On comprend évidemment le rôle de la loi, qui est de rendre justice contre les manipulations. Un homme ou une femme qui dissimule délibérément quelque chose avant le mariage se trouve ainsi uni à une personne. La personne se sent flouée. Elle peut demander l’annulation du mariage. Ce qui est important c’est que la loi prévoit l’annulation quel que soit l’objet, du moment qu’il est essentiel aux yeux de la personne flouée. En ce sens, la loi se justifie par une protection de l’individu contre le mensonge.
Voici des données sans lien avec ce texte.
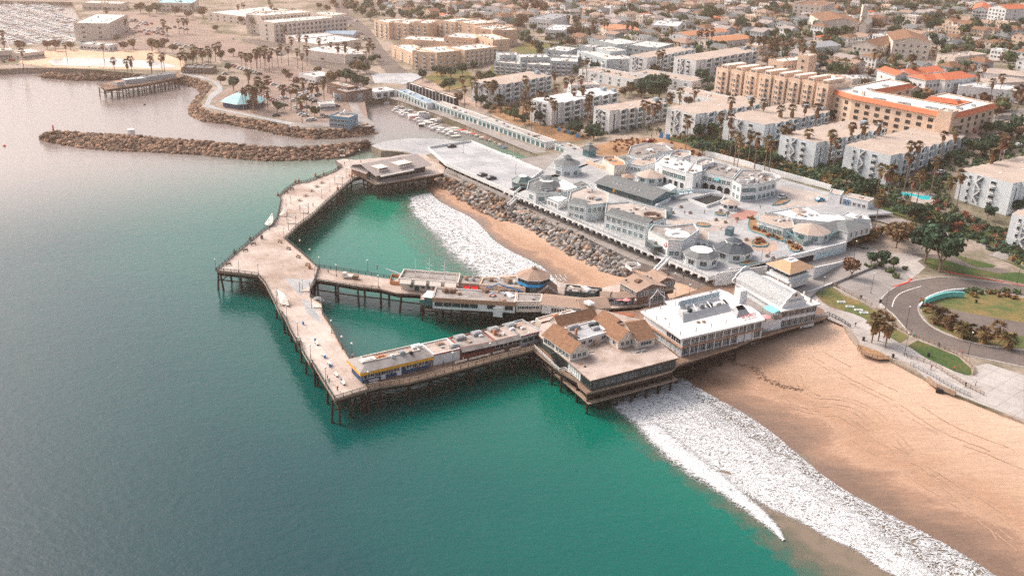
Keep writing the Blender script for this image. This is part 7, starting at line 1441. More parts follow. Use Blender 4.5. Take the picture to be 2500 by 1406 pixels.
for i,j,lab in bwo:
 a,b = bwA[i].xy,bwA[j].xy; d = (b - a).normalized(); n = Vector((-d.y,d.x)); n = n if n.dot(N1.xy) > 0 else -n; r = [a,b,b + n * 7,a + n * 7]; root,q,c = flatb('quay_building',lab,'shop',r,BASE - .5,qz + 3.4,'white','conc' if i else 'blueroof',.3,group='long quay building sections')
 nn = max(3,int((b - a).length / 4)); wins(root,a,b,[qz + .4],nn,2.4,2.0,'t',frame='tealtrim',glass='glassg',cen=c,name='shop_front')
 m_ = MB(); m_.bar((a.x - n.x * .3,a.y - n.y * .3,qz + 3.5),(b.x - n.x * .3,b.y - n.y * .3,qz + 3.5),.4,.3); m_.build('fascia','tealfascia',root)
r = rect((1600,790),(1290,770),(1400,730),qz + 7,'B'); a,b = [W(*zc('B',[p])[0],qz + 6.5).xy for p in ((1385,715),(1790,850))]; d = (b - a).normalized(); n = Vector((-d.y,d.x)); n = n if n.dot(N1.xy) > 0 else -n
root,q,c = flatb('arcade','upper arcade with white columns above the far end of the quay building','arcade',[a,b,b + n * 3,a + n * 3],BASE,qz + 6.5,'dark','canvas',.3)
for t in range(15): p = a.lerp(b,t / 14) - n * .6; MB().bar((p.x,p.y,qz + 1),(p.x,p.y,qz + 6.5),.5,.5).build('column','white',root)
r = rect((1110,795),(1285,775),(1090,760),qz + 3.6,'B'); root,q,c = flatb('quay_cafe','white flat roofed quay cafe at the head of the boat basin','cafe',r,BASE - .5,qz + 3.6,'white','whiteroof',.2); wins(root,r[0],r[1],[qz + .3],3,3,2.4,'s',cen=c)
for lab,a,b,c_,h,wl,rf in (('dark brown two storey quay restaurant with stepped tan roofs',(860,800),(1085,770),(880,750),5.5,'brownwall','greyflat'),('brown restaurant wing with pink roof terrace behind trees',(695,710),(870,760),(760,690),6.5,'brownwall','pinkroof'),('low dark terrace canopy on the quay',(760,820),(1000,815),(790,795),3.5,'greywall','greyflat'),('blue two storey harbour office with small lantern',(715,1000),(885,1020),(740,965),5.5,'bluewall','pinkroof'),('low blue annex of the harbour office',(885,1015),(960,1005),(880,985),3.2,'bluewall','blueroof'),('white glass fronted car park restaurant',(455,640),(600,670),(530,600),4,'white','canvas'),('low white dock store on the quay',(640,905),(770,900),(650,875),3,'white','canvas')):
 blk('harbour_building',lab,'building','B',a,b,c_,h,wl,rf,max(1,int(h / 2.7)),5,2,ww=1.8,wh=1.2,style='t',z0=.8)
blk('snack_bar','low dark roofed snack bar among palms beside the far pier','snack bar','A',(1560,590),(1820,595),(1600,560),3.2,'brownwall','greyroof',1,6,1)
lh = W(*zc('B',[(853,985)])[0],BASE + 5.5); l_ = thing('lantern','tiny white lantern on the blue harbour office','lantern',tuple(lh)); MB().prism(ngon(lh,1.0,8),lh.z,lh.z + 1.6,0).build('wall','white',l_); pyr(l_,ngon(lh,1.0,8),lh.z + 1.6,1.4,'white',0,.2)
for lab,k,pts,z in (('orange planked floating dock before the blue harbour office','B',[(900,900),(980,880),(1000,950),(1080,1085),(1040,1090),(940,960)],.5),('long floating dock along the quay','B',[(1180,850),(1330,870),(1600,990),(1900,1070),(1880,1090),(1560,1010),(1300,900)],.5),('white edged floating dock in the middle of the basin','B',[(1630,1110),(1790,1085),(1930,1100),(1930,1115),(1640,1135)],.6),('narrow dock before the two white sailing boats','B',[(400,1130),(560,1095),(780,1100),(780,1115),(560,1120),(410,1145)],.5)):
 o = MB(); o.prism(ccw([Vector(v[:2]) for v in Wl(pts,z,k)]),-.4,z); tag(o.build('floating_dock','orangedeck' if 'orange' in lab else 'conc'),lab,'dock')
a,b = W(*zc('B',[(925,930)])[0],BASE),W(*zc('B',[(1020,1040)])[0],.8); m_ = MB(); m_.bar(a,b,1.4,.25); m_.bar(a + Vector((.7,.4,.8)),b + Vector((.7,.4,.8)),.1,.1); m_.bar(a + Vector((-.7,-.4,.8)),b + Vector((-.7,-.4,.8)),.1,.1); tag(m_.build('gangway','white'),'white gangway sloping down to the orange dock','gangway')
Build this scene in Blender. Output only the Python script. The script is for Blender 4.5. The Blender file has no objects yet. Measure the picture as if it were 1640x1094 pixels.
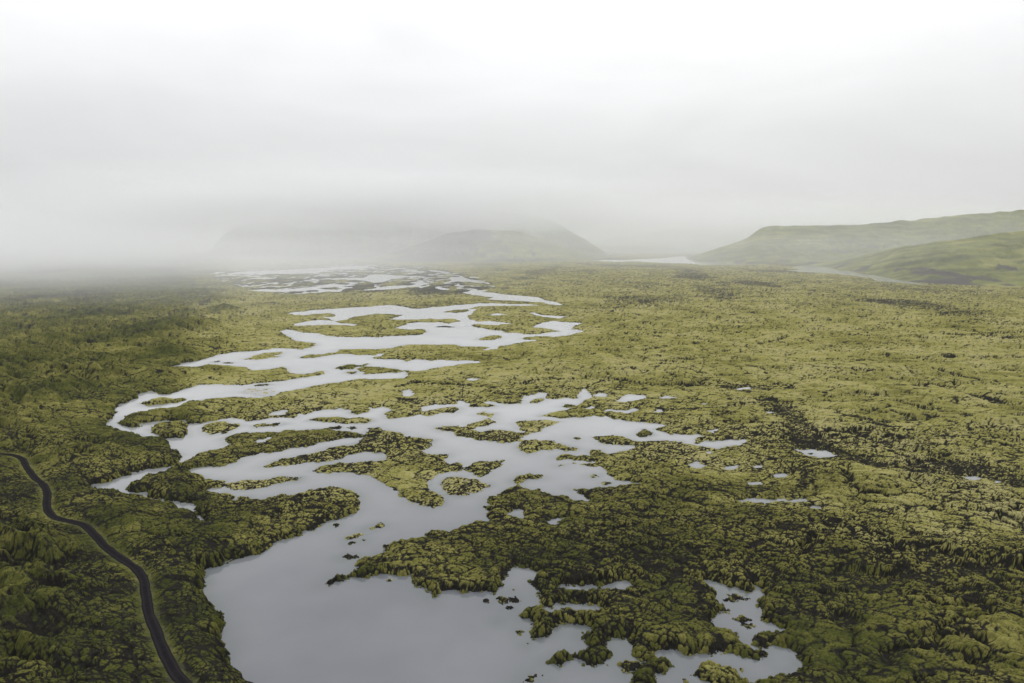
import bpy, math
import numpy as np
from mathutils import kdtree

C = bpy.context.scene.collection
scn = bpy.context.scene
R = math.radians

# ---------------------------------------------------------------- camera
CAM_H = 100.0
F_PX, CX, CY = 1093.0, 820.0, 547.0           # focal length and centre in photo pixels (1640 x 1094)
PITCH = R(8.43)
cd = bpy.data.cameras.new('camera')
cd.sensor_width = 36.0
cd.lens = 36.0 * F_PX / 1640.0
cd.clip_start, cd.clip_end = 1.0, 60000.0
cam = bpy.data.objects.new('camera', cd)
C.objects.link(cam)
cam.location = (0, 0, CAM_H)
cam.rotation_euler = (math.pi / 2 - PITCH, 0, 0)
scn.camera = cam

# ---------------------------------------------------------------- light: overcast sky and a veiled sun
SUN_EL, SUN_AZ = R(42), R(24)                 # azimuth from +Y towards +X
w = bpy.data.worlds.new('World')
scn.world = w
w.use_nodes = True
nt = w.node_tree
nt.nodes.clear()
def N(nt, t, **k):
    n = nt.nodes.new(t)
    for a, b in k.items():
        setattr(n, a, b)
    return n
L = lambda nt, a, b: nt.links.new(a, b)
out = N(nt, 'ShaderNodeOutputWorld')
bg = N(nt, 'ShaderNodeBackground')
sky = N(nt, 'ShaderNodeTexSky', sky_type='NISHITA')
sky.sun_disc = False
sky.sun_elevation, sky.sun_rotation = SUN_EL, SUN_AZ
sky.air_density, sky.dust_density, sky.ozone_density = 1.0, 3.0, 1.0
hs = N(nt, 'ShaderNodeHueSaturation')
hs.inputs['Saturation'].default_value = 0.12
L(nt, sky.outputs[0], hs.inputs['Color'])
# overcast layer: brighter towards the zenith, streaked into soft flat cloud bands
tc = N(nt, 'ShaderNodeTexCoord')
sep = N(nt, 'ShaderNodeSeparateXYZ')
L(nt, tc.outputs['Generated'], sep.inputs[0])
ramp = N(nt, 'ShaderNodeValToRGB')
cr = ramp.color_ramp
SKY_STOPS = [(0.0, 5.2), (0.03, 5.2), (0.075, 5.7), (0.14, 6.7), (0.22, 8.1), (0.32, 9.2), (1.0, 10.5)]
SKMAX = 12.5
cr.elements[0].position, cr.elements[0].color = 0.0, (*(SKY_STOPS[0][1] / SKMAX,) * 3, 1)
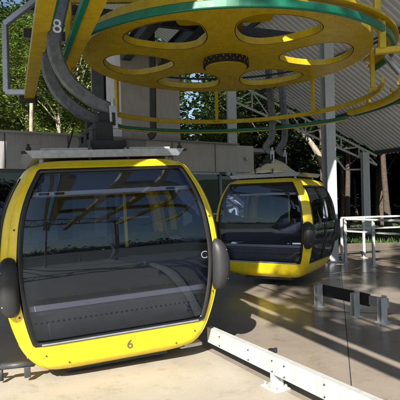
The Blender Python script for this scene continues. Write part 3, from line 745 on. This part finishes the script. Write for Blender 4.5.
hcol('steel_column', 1.18, 16.8, roofz(1.18, 16.8) - .3, 'grey steel column behind the beige wall and guard ring', .30, rad(5))
hcol('steel_column', -1.86, 9.1, 5.2, 'dark steel column behind the near gondola hanger', .22, 0, 'darksteel')
# pipe hanging behind the guard ring
bm = bmesh.new(); sweep(bm, spline([(-.89, 9.6, 5.0), (-.89, 9.6, 4.0), (-.90, 9.6, 3.2), (-.905, 9.6, 2.95), (-1.0, 9.6, 2.88)], 5), rect(.13, .10, .02), up=(0, -1, 0))
tag(obj('hanging_pipe', bm, M['darksteel']), 'dark drop pipe hanging in front of the tall beige wall', 'pipe')

# ------------------------------------------------------------------ building behind
W0 = Vector((-3.7, 9.0, 0)); W1 = Vector((1.42, 12.45, 0)); wd = (W1 - W0).normalized(); wn = Vector((-wd.y, wd.x, 0)); LW = (W1 - W0).length
wrz = math.atan2(wd.y, wd.x)
t = thing('station_building', W0, 'low beige and grey station building with dark framed windows behind the gondolas', 'building', wrz)
bm = bmesh.new(); B(bm, (3.05 + (LW - 3.05) / 2, .11, 2.62), (LW - 3.05, .22, .68)); obj('fascia', bm, M['wall'], t)
bm = bmesh.new(); B(bm, (-.9, .11, 2.62), (7.9, .20, .68)); obj('fascia', bm, M['greywall'], t, label='dark grey fascia panel')
bm = bmesh.new(); B(bm, (3.32, .9, 3.62), (1.52, 1.4, 2.9)); obj('stair_block', bm, M['wall'], t)
for i in range(8):
    bm = bmesh.new(); B(bm, (-3.6 + i * 1.22, -.0035 if i > 4 else .004, 2.62), (.012, .012, .66)); obj('panel_joint', bm, M['darksteel'], t)
bm = bmesh.new(); B(bm, (1.0, .03, 2.975), (9.2, .34, .03)); obj('coping', bm, M['greywall'], t)
bm = bmesh.new(); B(bm, (2, 3.2, 2.90), (10, 5.8, .10)); obj('flat_roof', bm, M['greywall'], t)
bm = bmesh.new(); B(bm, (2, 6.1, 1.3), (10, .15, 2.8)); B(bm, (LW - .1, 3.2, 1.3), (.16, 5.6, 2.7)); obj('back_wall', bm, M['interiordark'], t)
bm = bmesh.new(); B(bm, (1.0, .12, .22), (LW * 1.0 + 5, .18, .44)); obj('plinth', bm, M['greywall'], t)
for i in range(10):
    x0 = -3.2 + i * .93
    fr = bmesh.new()
    for (cx, cz, sx, sz) in ((x0, 1.36, .06, 1.84), (x0 + .93, 1.36, .06, 1.84)): B(fr, (cx, .13, cz), (sx - .004 * (i % 2), .07, sz))
    B(fr, (x0 + .465, .13, 2.25), (.86, .06, .06)); B(fr, (x0 + .465, .13, .47), (.86, .06, .06)); B(fr, (x0 + .465, .13, 1.25), (.86, .05, .04))
    f = obj('window', fr, M['alu'] if i in (6, 7, 8, 9) else M['frame'], t)
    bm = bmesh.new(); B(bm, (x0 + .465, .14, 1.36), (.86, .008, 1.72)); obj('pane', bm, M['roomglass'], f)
bm = bmesh.new(); B(bm, (LW - .80, -.05, 2.24), (.28, .05, .08)); obj('small_panel', bm, M['white'], t)
bm = bmesh.new(); B(bm, (LW - .28, -.04, 2.62), (.10, .07, .07), bev=.01); cyl(bm, (LW - .28, -.08, 2.60), .03, .06, 10); obj('socket_box', bm, M['steel'], t)

# ------------------------------------------------------------------ guard beam, bumper rail, railing
F0 = Vector((.60, 4.05, 0)); BD = Vector((-.485, .875, 0)).normalized()
t = thing('guard_beam', F0, 'long low white steel guard beam on bolted feet beside the near gondola', 'guard rail')
bm = bmesh.new(); a = BD * 1.10; b = BD * -4.2
prf = [(-.03, -.078), (.03, -.078), (.03, -.067), (-.018, -.067), (-.018, .067), (.03, .067), (.03, .078), (-.03, .078)]
sweep(bm, [b + Vector((0, 0, .20)), a + Vector((0, 0, .20))], prf); obj('beam', bm, M['white'], t)
bn = Vector((-BD.y, BD.x, 0))
for k in (-2.1, -.62, -.16, .0, .35, .85):
    for z in (.145, .235):
        bm = bmesh.new(); p = BD * k + bn * .036 + Vector((0, 0, z)); r0 = Matrix.Translation(p) @ bn.to_track_quat('Z', 'Y').to_matrix().to_4x4(); bmesh.ops.create_cone(bm, cap_ends=True, segments=8, radius1=.007, radius2=.006, depth=.008, matrix=r0); obj('bolt', bm, M['darksteel'], t)
for k in (0, -2.2):
    bm = bmesh.new(); Rz = Matrix.Rotation(math.atan2(BD.y, BD.x), 3, 'Z'); p = BD * k
    B(bm, p + Vector((0, 0, .008)), (.20, .16, .014), Rz, .003); B(bm, p + bn * -.0 + Vector((0, 0, .075)), (.012, .10, .12), Rz); B(bm, p + bn * -.045 + Vector((0, 0, .075)), (.09, .01, .12), Rz)
    for sx in (-.07, .07):
        for sy in (-.055, .055):
            q = p + BD * sx + bn * sy; cyl(bm, (q.x, q.y, .014), .012, .03, 8)
    obj('foot', bm, M['white'], t)
bm = bmesh.new(); p = BD * .12 - bn * .06; cyl(bm, (p.x, p.y, .24), .032, .045, 16); cyl(bm, (p.x + .03, p.y - .02, .26), .014, .04, 10); obj('cable_gland', bm, M['black'], t)

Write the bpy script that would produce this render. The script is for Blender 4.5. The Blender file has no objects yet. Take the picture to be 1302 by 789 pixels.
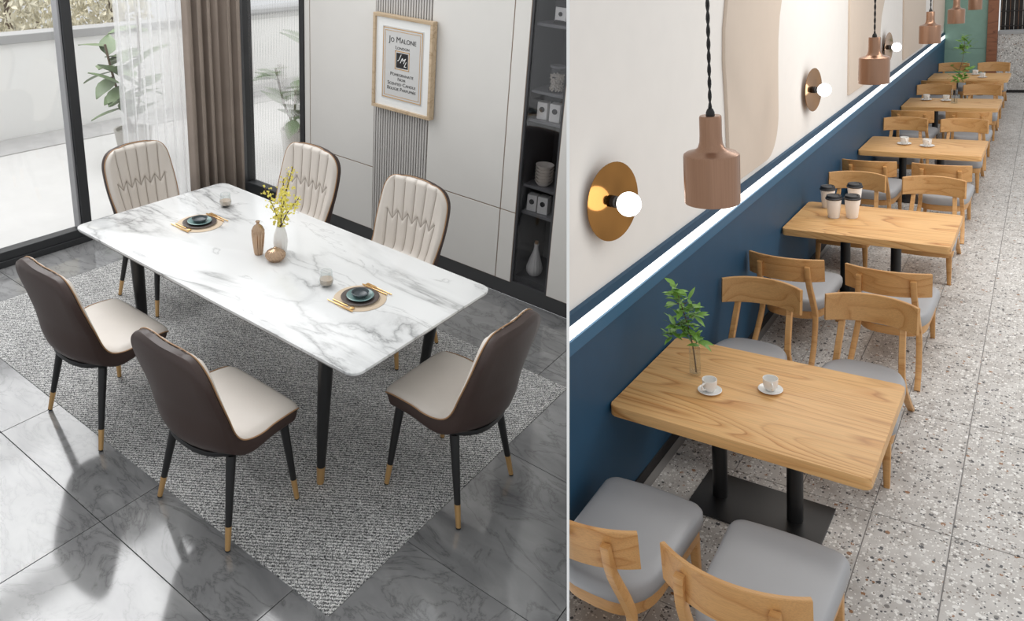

Maintenant, imaginons le cas qui nous préoccupe en dehors de tout contexte religieux, familial, traditionnel. Une jeune fille affirme qu’elle est vierge à son mari. Le mari pense que la virginité est une qualité essentielle de la femme. Ca peut nous choquer, mais ça ne nous regarde pas au fond, c’est son droit. La femme le sait, mais elle lui ment là-dessus, dans le but de l’épouser. L’homme l’apprend après le mariage. Elle s’est foutue de lui. Il demande l’annulation. Présenté comme ça, sans aucune référence religieuse ou traditionnelle, le résultat du jugement semble beaucoup moins choquant. En tout cas, si les mariés avaient été athées, nous n’aurions pas eu un tel buzz médiatique, car presque tout le monde aurait pensé "c’est leur choix".
Finalement, on voit bien que c’est le contexte familial, religieux, traditionnel, qui rend ce jugement non seulement choquant pour beaucoup, mais aussi bancal sur le plan juridique. Dans ce contexte, il est impossible d’imaginer que la fille ait délibérément trompé son mari, qu’elle ait tenté de le manipuler. Ou plus exactement : on n’en sait rien, mais on imagine que non. On imagine qu’elle subit la pression familiale. C’est là où des arguments sur l’aliénation de la femme peuvent se justifier. La femme a-t-elle subit une pression familiale ? C’est à la justice de trancher sur ce point.
En fin de compte, ce n’est pas l’aspect de "qualité essentielle" qui permet de critiquer le jugement. Cet aspect agit en trompe-l’œil. C’est celui de "mensonge" qui est central. Il semble évident, aux yeux de tous, que la femme n’a pas menti délibérément, mais sous la pression.
L’argument final
L’argument final, le seul qui tienne, est celui-ci : dans les faits, il n’y a pas eu de mensonge délibéré, mais un mensonge forcé. La liberté d’opinion garantit une chose : les jugements de valeur sur l’archaïsme d’une tradition n’ont pas lieu d’être cités en justice. Par contre, c’est la pression de cette même tradition sur une femme qui, elle, peut être dénoncée pour invalider ce jugement.